Reconocerlo es restarnos importancia, que siempre supone un trabajo duro. Pero es bueno, y para la mayoría de los casos, oportuno, tomarse con menos seriedad a uno mismo. Puedo entristecerme, acertar esa tristeza y acogerla cuanto dure. No siempre es necesario que la estudie, y la analice, y la haga protagonista de mi vida. Un comentario que me molestó quizás puede ser solo eso, un comentario que no me gustó; hablar está muy bien, pero hablar por demás lleva a embrollos innecesarios. Se nos pide, casi siempre, que elijamos ciegamente un bando: blanco o negro, sí o no, izquierda o derecha. En este caso, que optemos por reprimir, ignorar o desconocer nuestras emociones indefinidamente, o que nos convirtamos en esponjas blandas que todo lo absorben y a nada resisten.
Elijo ser con menor gravedad: me molestó algo, me entristeció esto otro, me irritó aquello de allá. En suma, emociones que no puedo obviar, porque son naturales y son parte de la vida. No puedo evitar estar de malhumor, pero si puedo decidir qué y cuánto espacio le doy en mi vida. Analizar, antes de tomar cualquier verbo, la relación que existe entre lo objetivo y lo subjetivo: ¿me molestó que mi hermana no me ofreciese la última rebanada de pan que quedaba, o desde esta mañana que no tolero la presencia de ningún ser humano? ¿Tengo razón en gritarle a una niña de trece años por hacerse una tostada, o estoy descargando en ella una carga propia?
Quizás (seguro) no tenga motivos para ponerme así.
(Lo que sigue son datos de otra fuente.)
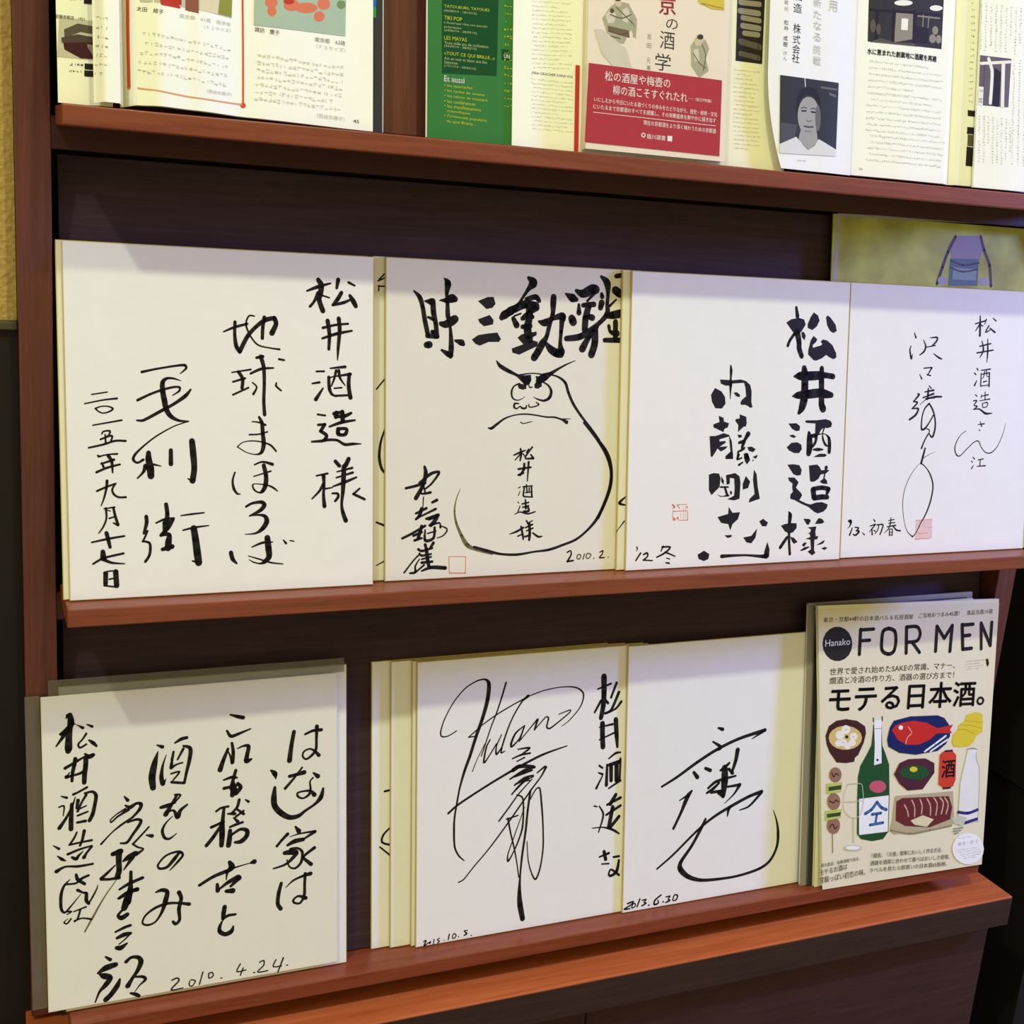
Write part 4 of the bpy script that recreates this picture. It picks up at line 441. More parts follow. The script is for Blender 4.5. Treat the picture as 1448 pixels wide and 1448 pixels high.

Y eso no supone que todo lo que sienta de ahora en más sea bobo, y erróneo, y no deba prestarle atención nunca más en la vida. Implica, eso sí, que a las ideas, de vez en cuando, hay que matarlas, con todo el perdón de Sarmiento: en un mundo en que nuestros sentimientos son prueba y testigo fiel de una realidad común, quizás sea bueno apartarnos, hacernos leves, y reconocer que no somos tan importantes. El propio pajarraco mitológico nos lo dice: a veces incendiar algo (ósea, desecharlo), nos permite resurgir más frescos.